Looking for the right words, Mara Braun first settled on these:

Playing hard.

But that didn't seem right. The freshman guard on the Gophers women's basketball team has played hard from the minute she took the floor for her first game three months ago and scored 21 points on Western Illinois.

She was trying to describe how she's been able to pull herself out of a mid-season lull and get back to that attacking style she showed during the nonconference schedule and showed again, in longer spurts, in recent games.

Maybe a better way to describe it is not playing tentatively.

"I think that's right,'' said Braun, after finishing Friday's practice with an extended workout session with assistant coach Kelly Curry and teammate Isabelle Gradwell. "It's not giving up. I think some of these games recently, we've kind of let it get to us. We can't be doing that anymore. We've got to show growth.''

The Gophers host Wisconsin at Williams Arena on Saturday. They enter the game having lost five straight, four to teams ranked either in the AP Top 25 or the coaches' poll. Many have not been close. The feeling when the season started was that a team whose top six players include four freshmen and two sophomores, was going to take some lumps in their first Big Ten Conference excursion.

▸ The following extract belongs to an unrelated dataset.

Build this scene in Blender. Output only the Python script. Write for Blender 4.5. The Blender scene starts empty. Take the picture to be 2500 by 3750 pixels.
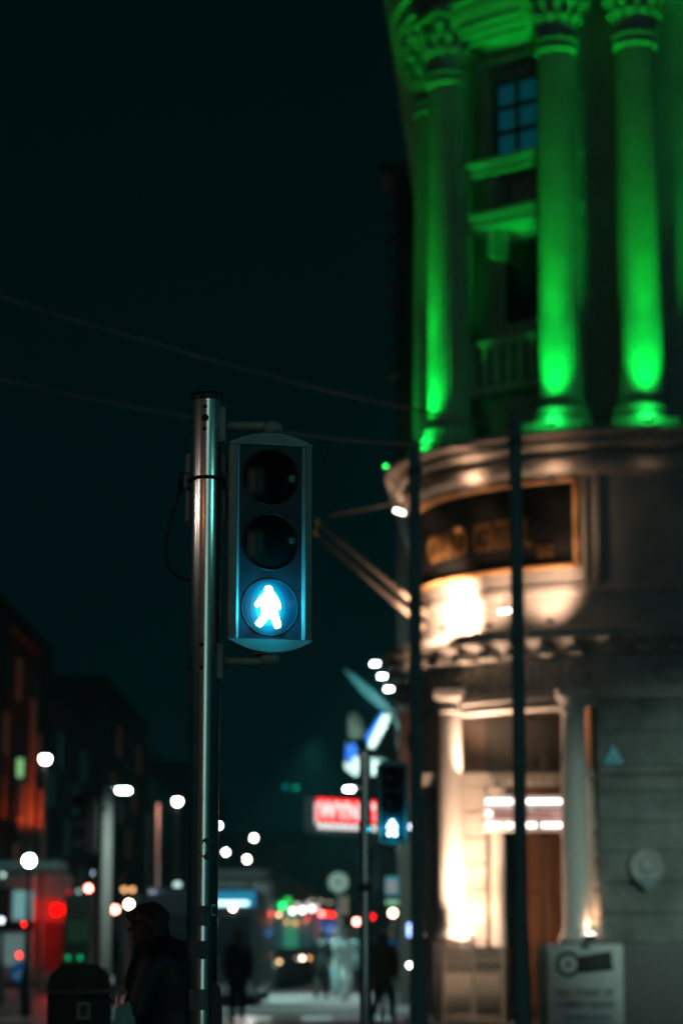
import bpy, bmesh, math, random
from mathutils import Vector, Matrix, Quaternion
from math import sin, cos, pi, radians, tan, asin, sqrt, atan2
random.seed(7)
S = bpy.context.scene
C = S.collection

# ------------------------------------------------------------------ camera, sky, exposure
F = 8854.0                                   # focal length in pixels of the 2500x3750 frame (85 mm)
PITCH = math.atan(1585.0 / F)
EYE = Vector((0, 0, 1.45))
cd = bpy.data.cameras.new('camera'); cam = bpy.data.objects.new('camera', cd); C.objects.link(cam)
cam.location = EYE; cam.rotation_euler = (pi / 2 + PITCH, 0, 0)
cd.sensor_fit = 'VERTICAL'; cd.sensor_height = 36; cd.sensor_width = 24; cd.lens = 85
cd.clip_start = 0.1; cd.clip_end = 2000
cd.dof.use_dof = True; cd.dof.focus_distance = 8.75; cd.dof.aperture_fstop = 2.35; cd.dof.aperture_blades = 0
S.camera = cam
FWD = Vector((0, cos(PITCH), sin(PITCH))); UP = Vector((0, -sin(PITCH), cos(PITCH)))


def P(px, py, Y):
    d = FWD + Vector((1, 0, 0)) * ((px - 1250) / F) + UP * ((1875 - py) / F)
    return EYE + d * (Y / d.y)


def U(py, Y):                                # metres per photo pixel at depth Y
    return (P(0, py, Y) - EYE).dot(FWD) / F


def PX(p):                                   # inverse
    v = p - EYE; w = v.dot(FWD)
    return 1250 + F * v.x / w, 1875 - F * v.dot(UP) / w


w = bpy.data.worlds.new('World'); S.world = w; w.use_nodes = True
nt = w.node_tree; bg = nt.nodes['Background']
tc = nt.nodes.new('ShaderNodeTexCoord'); sp = nt.nodes.new('ShaderNodeSeparateXYZ'); rp = nt.nodes.new('ShaderNodeValToRGB')
nt.links.new(tc.outputs['Generated'], sp.inputs[0]); nt.links.new(sp.outputs['Z'], rp.inputs[0]); nt.links.new(rp.outputs[0], bg.inputs[0])
e = rp.color_ramp.elements
e[0].position = 0.0; e[0].color = (0.0001, 0.0066, 0.0078, 1)
e[1].position = 0.45; e[1].color = (0.0001, 0.0034, 0.0035, 1)
m_ = e.new(0.16); m_.color = (0.0001, 0.0050, 0.0060, 1)
bg.inputs[1].default_value = 1.0
S.view_settings.view_transform = 'Standard'; S.view_settings.look = 'None'
S.view_settings.exposure = 0; S.view_settings.gamma = 1
S.render.engine = 'CYCLES'
S.cycles.use_denoising = True; S.cycles.use_adaptive_sampling = False
S.cycles.max_bounces = 5; S.cycles.diffuse_bounces = 2; S.cycles.glossy_bounces = 3
S.cycles.transmission_bounces = 2; S.cycles.volume_bounces = 0; S.cycles.transparent_max_bounces = 6
S.cycles.sample_clamp_indirect = 4; S.cycles.caustics_reflective = False; S.cycles.caustics_refractive = False

# ------------------------------------------------------------------ materials
MATS = {}


def mat(name, col, rough=0.7, metal=0.0, var=0.0, scale=4.0, bump=0.0, coat=0.0, aniso=0.0, spec=0.5, stretch=None):
    if name in MATS: return MATS[name]
    m = bpy.data.materials.new(name); m.use_nodes = True; n = m.node_tree; b = n.nodes['Principled BSDF']
    b.inputs['Base Color'].default_value = (*col, 1); b.inputs['Roughness'].default_value = rough
    b.inputs['Metallic'].default_value = metal; b.inputs['Specular IOR Level'].default_value = spec
    b.inputs['Coat Weight'].default_value = coat; b.inputs['Anisotropic'].default_value = aniso
    if var or bump:
        t = n.nodes.new('ShaderNodeTexCoord'); mp = n.nodes.new('ShaderNodeMapping'); no = n.nodes.new('ShaderNodeTexNoise')
        if stretch: mp.inputs['Scale'].default_value = stretch
        no.inputs['Scale'].default_value = scale; no.inputs['Detail'].default_value = 6; no.inputs['Roughness'].default_value = 0.65
        n.links.new(t.outputs['Object'], mp.inputs[0]); n.links.new(mp.outputs[0], no.inputs['Vector'])
        if var:
            r = n.nodes.new('ShaderNodeValToRGB'); r.color_ramp.elements[0].position = 0.3; r.color_ramp.elements[1].position = 0.7
            r.color_ramp.elements[0].color = (*[c * (1 - var) for c in col], 1)
            r.color_ramp.elements[1].color = (*[min(1, c * (1 + var)) for c in col], 1)
            n.links.new(no.outputs[0], r.inputs[0]); n.links.new(r.outputs[0], b.inputs['Base Color'])
            mr = n.nodes.new('ShaderNodeMapRange'); mr.inputs[3].default_value = max(0.03, rough - 0.08); mr.inputs[4].default_value = min(1, rough + 0.08)
            n.links.new(no.outputs[0], mr.inputs[0]); n.links.new(mr.outputs[0], b.inputs['Roughness'])
        if bump:
            bp = n.nodes.new('ShaderNodeBump'); bp.inputs['Strength'].default_value = bump; bp.inputs['Distance'].default_value = 0.01
            n.links.new(no.outputs[0], bp.inputs['Height']); n.links.new(bp.outputs[0], b.inputs['Normal'])
    MATS[name] = m
    return m


def emis(name, col, k):
    if name in MATS: return MATS[name]
    m = bpy.data.materials.new(name); m.use_nodes = True; n = m.node_tree; b = n.nodes['Principled BSDF']
    b.inputs['Base Color'].default_value = (0.02, 0.02, 0.02, 1); b.inputs['Roughness'].default_value = 0.4
    b.inputs['Emission Color'].default_value = (*col, 1); b.inputs['Emission Strength'].default_value = k
    MATS[name] = m
    return m


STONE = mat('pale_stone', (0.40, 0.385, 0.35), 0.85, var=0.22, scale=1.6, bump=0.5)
DARKSTONE = mat('dark_granite', (0.05, 0.05, 0.05), 0.5, var=0.3, scale=6, bump=0.2)
WALL2 = mat('sooty_brick', (0.10, 0.085, 0.075), 0.9, var=0.3, scale=1.2)
WALL3 = mat('dirty_render', (0.16, 0.15, 0.14), 0.9, var=0.25, scale=.8)
GLASSD = mat('dark_window_glass', (0.008, 0.012, 0.014), 0.12, spec=0.6)
STEEL = mat('brushed_stainless', (0.62, 0.60, 0.58), 0.15, metal=1.0, var=0.05, scale=30, aniso=0.95, stretch=(40, 40, 0.12))
GREYP = mat('grey_powder_coat', (0.24, 0.31, 0.28), 0.42, var=0.2, scale=14, bump=0.12)
BLACKP = mat('black_plastic', (0.012, 0.013, 0.014), 0.45, var=0.2, scale=20)
RUBBER = mat('black_rubber', (0.008, 0.008, 0.008), 0.55)
DKMETAL = mat('dark_painted_metal', (0.07, 0.12, 0.125), 0.5, var=0.2, scale=8)
GALV = mat('galvanised_steel', (0.30, 0.31, 0.31), 0.42, metal=0.6, var=0.12, scale=5)
WOOD = mat('varnished_wood', (0.10, 0.04, 0.012), 0.45, var=0.35, scale=5, stretch=(6, 6, .5))
GOLD = mat('gilt_letters', (0.75, 0.42, 0.16), 0.32, metal=0.9)
CREAM = mat('cream_paint', (0.62, 0.55, 0.45), 0.5, var=0.1)
ASPHALT = mat('asphalt', (0.045, 0.045, 0.047), 0.42, var=0.3, scale=.8, bump=0.3)
PAVING = mat('paving', (0.30, 0.30, 0.29), 0.5, var=0.18, scale=.7, bump=0.2)
RED_P = mat('red_paint', (0.5, 0.02, 0.015), 0.35)
WHITE_P = mat('white_paint', (0.75, 0.76, 0.76), 0.35, var=0.05)

# ------------------------------------------------------------------ mesh helpers


class MB:
    def __init__(s): s.v = []; s.f = []; s.sm = []

    def add(s, v, f, smooth=False):
        o = len(s.v); s.v += [Vector(p) for p in v]; s.f += [tuple(i + o for i in q) for q in f]; s.sm += [smooth] * len(f); return s

    def box(s, c, d, M=None, bev=0.0):
        c = Vector(c); x, y, z = d[0] / 2, d[1] / 2, d[2] / 2
        if bev > 0:
            b = min(bev, x * .9, z * .9, y * .9); bm = bmesh.new(); bmesh.ops.create_cube(bm, size=1)
            for v in bm.verts: v.co = Vector((v.co.x * 2 * x, v.co.y * 2 * y, v.co.z * 2 * z))
            bmesh.ops.bevel(bm, geom=bm.edges[:], offset=b, segments=2, affect='EDGES', profile=0.5)
            vs = [v.co.copy() for v in bm.verts]; fs = [[q.index for q in f.verts] for f in bm.faces]; bm.free()
        else:
            vs = [Vector((i, j, k)) for i in (-x, x) for j in (-y, y) for k in (-z, z)]
            fs = [(0, 1, 3, 2), (4, 6, 7, 5), (0, 4, 5, 1), (2, 3, 7, 6), (0, 2, 6, 4), (1, 5, 7, 3)]
        if M is not None: vs = [M @ v for v in vs]
        return s.add([v + c for v in vs], fs)

    def bx(s, x0, x1, y0, y1, z0, z1, bev=0.0):
        return s.box(((x0 + x1) / 2, (y0 + y1) / 2, (z0 + z1) / 2), (abs(x1 - x0), abs(y1 - y0), abs(z1 - z0)), bev=bev)

    def tube(s, pts, r, n=12, caps=True):
        pts = [Vector(p) for p in pts]; rs = r if isinstance(r, (list, tuple)) else [r] * len(pts)
        vs = []; prev = None
        for i, p in enumerate(pts):
            t = (pts[min(i + 1, len(pts) - 1)] - pts[max(i - 1, 0)]).normalized()
            if prev is None:
                a = Vector((1, 0, 0)) if abs(t.x) < .9 else Vector((0, 1, 0)); u = t.cross(a).normalized()
            else:
                u = (prev - t * prev.dot(t)).normalized()
            prev = u; q = t.cross(u)
            vs += [p + (u * cos(2 * pi * k / n) + q * sin(2 * pi * k / n)) * rs[i] for k in range(n)]
        fs = [(i * n + k, i * n + (k + 1) % n, (i + 1) * n + (k + 1) % n, (i + 1) * n + k) for i in range(len(pts) - 1) for k in range(n)]
        s.add(vs, fs, True)
        if caps:
            s.add(vs[:n], [tuple(range(n))[::-1]]); s.add(vs[-n:], [tuple(range(n))])
        return s

    def lathe(s, prof, c=(0, 0, 0), n=24, M=None, smooth=True, flute=0, fd=0.0, a0=0, a1=2 * pi):
        c = Vector(c); vs = []; full = abs(a1 - a0 - 2 * pi) < 1e-6; nn = n if full else n + 1
        for r, z in prof:
            for k in range(nn):
                a = a0 + (a1 - a0) * k / n
                rr = r * (1 - fd * abs(sin(a * flute / 2))) if flute else r
                v = Vector((rr * cos(a), rr * sin(a), z))
                vs.append((M @ v if M is not None else v) + c)
        fs = []
        for i in range(len(prof) - 1):
            for k in range(n):
                k2 = (k + 1) % nn
                fs.append((i * nn + k, i * nn + k2, (i + 1) * nn + k2, (i + 1) * nn + k))
        return s.add(vs, fs, smooth)

    def prism(s, poly, y0, y1, M=None, c=(0, 0, 0)):      # poly in x,z ; extruded in y
        c = Vector(c); n = len(poly)
        vs = [Vector((x, y0, z)) for x, z in poly] + [Vector((x, y1, z)) for x, z in poly]
        if M is not None: vs = [M @ v for v in vs]
        fs = [tuple(range(n)), tuple(range(2 * n - 1, n - 1, -1))] + [(i, n + i, n + (i + 1) % n, (i + 1) % n) for i in range(n)]
        return s.add([v + c for v in vs], fs)

    def ball(s, c, r, n=12, M=None):
        rx, ry, rz = r if isinstance(r, (tuple, list)) else (r, r, r); c = Vector(c); vs = []; m = max(4, n // 2)
        for i in range(m + 1):
            t = pi * i / m
            for k in range(n):
                v = Vector((rx * sin(t) * cos(2 * pi * k / n), ry * sin(t) * sin(2 * pi * k / n), rz * cos(t)))
                vs.append((M @ v if M is not None else v) + c)
        return s.add(vs, [(i * n + k, i * n + (k + 1) % n, (i + 1) * n + (k + 1) % n, (i + 1) * n + k) for i in range(m) for k in range(n)], True)

    def build(s, name, m, parent=None, loc=None):
        me = bpy.data.meshes.new(name); me.from_pydata([tuple(v) for v in s.v], [], s.f)
        me.polygons.foreach_set('use_smooth', s.sm); me.materials.append(m); me.validate(); me.update()
        bm = bmesh.new(); bm.from_mesh(me); bmesh.ops.remove_doubles(bm, verts=bm.verts, dist=1e-6)
        bmesh.ops.recalc_face_normals(bm, faces=bm.faces); bm.to_mesh(me); bm.free()
        o = bpy.data.objects.new(name, me); C.objects.link(o)
        if parent: o.parent = parent
        if loc is not None: o.location = loc
        return o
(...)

Perhaps that trip has been rockier than hoped.

At different times all three true freshmen — Braun, Mallory Heyer and Amaya Battle — have played wonderfully and, at other times, they've all struggled.

Braun scored 21 points or more in five of her first seven games, rising to the top of opponents scouting reports. That was followed by a stretch where her shot came harder and fell less often. As each of the three — who are roommates and friends — have ridden the season-long roller coaster, they have been there for each other. "It's almost like we've taken turns,'' Braun said. "We're helping each other through this, finding ways to better ourselves.''

For Braun, that means adapting her game. The Big Ten is a physical league. Finishing at the rim can be daunting. She said she has worked on finding other ways to score. "The people in the lane are so big,'' she said. "I'm not used to that.''

As one of the team's best three-point shooters, the pressure to score there is big. When she struggled for a while from long range, other shots became harder, too, because teams weren't closing as hard.

Still, Braun said, she found herself settling for shots when she could have worked harder for better ones.

Recently, she became determined to change that. Especially against Ohio State on Wednesday, on a night when the Gophers at time struggled to score, Braun was especially determined. Aggressive, not tentative.

She hit seven of 18 shots, three of eight threes and scored 19 points, her highest total in 19 games. In her last three games. Braun has scored in double figures and hit nine of 19 threes.

"She comes in here every day and works,'' coach Lindsay Whalen said. "She loves the game. She's always been determined. But there was a different sense of that [at Ohio State].''

Braun is the team's leading scorer, and she plays shooting guard, a vital spot. Getting her into more of an attacking mode is important. The Gophers have five more regular-season games left, only one against a team currently with a winning record in Big Ten play. At this point the goal is to finish strong into the conference tournament.

"It's just find growth and keep getting better,'' Braun said.